Saturday 8 November 2008

It's sort of hard to keep a blog like this one updated once you slip into some sort of routine. For two weeks now my days have followed a rarely varying structure. Each morning I wake up for the car into school, holding myself back in my room five minutes just to irritate the old Swedish witch we all detest, have a morning group class from 9 till 12.30, have lunch, as often as not in Subway because it's easy and I usually have chinese characters to learn for my afternoon class, spend the afternoon chatting with Wang Ling, my teacher, and filling in the blanks from my morning's class. In the evenings a bar maybe, or dinner with classmates, or Bond, or a trip to the fabric market. Home, character revision, a DVD, bed. If I updated regularly, this would hardly be thrilling stuff.

I've been writing a fair bit in the meantime, largely experimentally and nothing that I would deem interesting enough to go on here. Of course there have also been points of excitement, but they've largely been to do with people and discretion dictates that I gossip behind people's backs; this is just too public for my own wellbeing.

It’s hard to find myself in new or challenging situations. In fact, I’m back in a flow – what my Dad called a ‘datastream’ – moving in the same direction as other people. At Mandarin House everyone’s moving in the same direction – my newfound friends by definition have a limited knowledge of Chinese, and few know much about China. The odd thing is how travellers can’t help but view people through the lens of where they come from. This is something I’m guilty of more than the others, but nonetheless the Yank-Swiss-Swede jokes and cultural misassumptions are a kind of basis for group and one one one communication. For these reasons I’m getting on very well with Wang Ling, who’s a laugh and who can give me an insight into how the Chinese view things. Most notably, she told me that the popular view is that Boris Johnson is a disrespectful drunk who only pitched up at the Olympics to ogle Chinese girls. Which just goes to show how perceptive they are.

A few more things stand out. Actually tonight I just got back from Above and Beyond (dance DJs) playing an incredible set, so good I just stood blissfully for two hours or so, listening to the music with equally enraptured friends. Despite my best attempts to contract food poisoning, testing out the street vendors (as long as what they sell is identifiable as one food or another) and coming across some delights, such as crispy fried vegetable dumplings, I ended up getting ill the old fashioned way, eating a burger from an American themed diner. My gut's still processing the supposedly American meat, a lesson well learned I think.

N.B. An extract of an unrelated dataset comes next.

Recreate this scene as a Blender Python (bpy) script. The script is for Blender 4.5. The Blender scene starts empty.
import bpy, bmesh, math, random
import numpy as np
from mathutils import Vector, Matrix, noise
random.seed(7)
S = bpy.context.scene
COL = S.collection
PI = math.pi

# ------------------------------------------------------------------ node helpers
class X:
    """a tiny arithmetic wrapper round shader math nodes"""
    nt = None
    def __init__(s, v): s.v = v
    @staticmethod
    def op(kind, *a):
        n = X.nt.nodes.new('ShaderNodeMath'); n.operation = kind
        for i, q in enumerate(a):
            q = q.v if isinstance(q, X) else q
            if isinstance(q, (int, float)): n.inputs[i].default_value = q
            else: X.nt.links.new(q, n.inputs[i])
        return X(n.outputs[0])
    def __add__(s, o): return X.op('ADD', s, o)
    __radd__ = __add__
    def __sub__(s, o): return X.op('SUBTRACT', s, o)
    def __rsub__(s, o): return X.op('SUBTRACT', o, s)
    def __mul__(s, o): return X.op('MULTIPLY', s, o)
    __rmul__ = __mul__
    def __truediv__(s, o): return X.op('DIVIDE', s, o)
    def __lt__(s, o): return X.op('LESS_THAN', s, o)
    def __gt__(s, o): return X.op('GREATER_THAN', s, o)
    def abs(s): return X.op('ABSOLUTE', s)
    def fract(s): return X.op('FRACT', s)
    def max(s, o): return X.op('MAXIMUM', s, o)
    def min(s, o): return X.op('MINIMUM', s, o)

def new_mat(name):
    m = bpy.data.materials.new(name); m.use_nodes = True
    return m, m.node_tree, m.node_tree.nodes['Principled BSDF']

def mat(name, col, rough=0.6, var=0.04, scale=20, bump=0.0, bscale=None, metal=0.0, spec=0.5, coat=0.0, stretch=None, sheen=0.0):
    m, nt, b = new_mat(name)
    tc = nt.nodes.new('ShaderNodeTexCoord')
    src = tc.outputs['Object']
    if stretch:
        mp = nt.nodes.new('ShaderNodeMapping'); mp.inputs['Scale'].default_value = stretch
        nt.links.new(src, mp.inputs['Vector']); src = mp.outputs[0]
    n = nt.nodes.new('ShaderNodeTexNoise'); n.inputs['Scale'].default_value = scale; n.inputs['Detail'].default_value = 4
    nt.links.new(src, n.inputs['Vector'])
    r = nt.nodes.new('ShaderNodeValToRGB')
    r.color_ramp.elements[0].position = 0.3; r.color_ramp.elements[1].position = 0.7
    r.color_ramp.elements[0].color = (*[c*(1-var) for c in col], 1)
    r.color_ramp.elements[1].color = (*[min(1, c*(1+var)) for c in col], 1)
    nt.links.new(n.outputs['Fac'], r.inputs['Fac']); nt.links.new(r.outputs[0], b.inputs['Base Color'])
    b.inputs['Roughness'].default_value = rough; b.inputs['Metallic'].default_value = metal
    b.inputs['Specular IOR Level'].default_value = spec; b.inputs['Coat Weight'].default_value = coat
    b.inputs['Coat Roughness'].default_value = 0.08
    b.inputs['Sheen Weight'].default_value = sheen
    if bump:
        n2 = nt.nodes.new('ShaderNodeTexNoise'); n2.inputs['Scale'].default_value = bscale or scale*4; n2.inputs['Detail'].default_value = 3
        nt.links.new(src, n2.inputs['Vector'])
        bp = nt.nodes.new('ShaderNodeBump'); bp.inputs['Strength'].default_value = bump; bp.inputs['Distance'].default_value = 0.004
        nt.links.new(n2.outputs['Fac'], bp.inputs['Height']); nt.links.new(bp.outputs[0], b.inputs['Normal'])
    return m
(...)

I managed to avoid going to the best Drum and Bass night of the month last night. Apparently noone outside the UK - yanks, swedes, french or swiss - knows what Drum and Bass is (at the very least I thought the Swedes would go for it) so in the end I cried off making a lone trip.

I'm doing another week on my course, which I'm enjoying but frustrated by, since I'd love to be able to speak the language and know just how long that will take me to accomplish. So after this week I'm putting myself back on holiday, to experience, enjoy and destress as much as possible, since after all that is what this trip is all about. Being back in this data stream has sent me reeling back to the Cambridge job listings website, sending out applications and considering just how much Chinese I can justifiably claim on my CV. Whilst Mandarin is definitely something I want to continue, I'd rather enjoy myself here than go back to the place I was in September, panicking about what happens next with my life to the exclusion of everything else.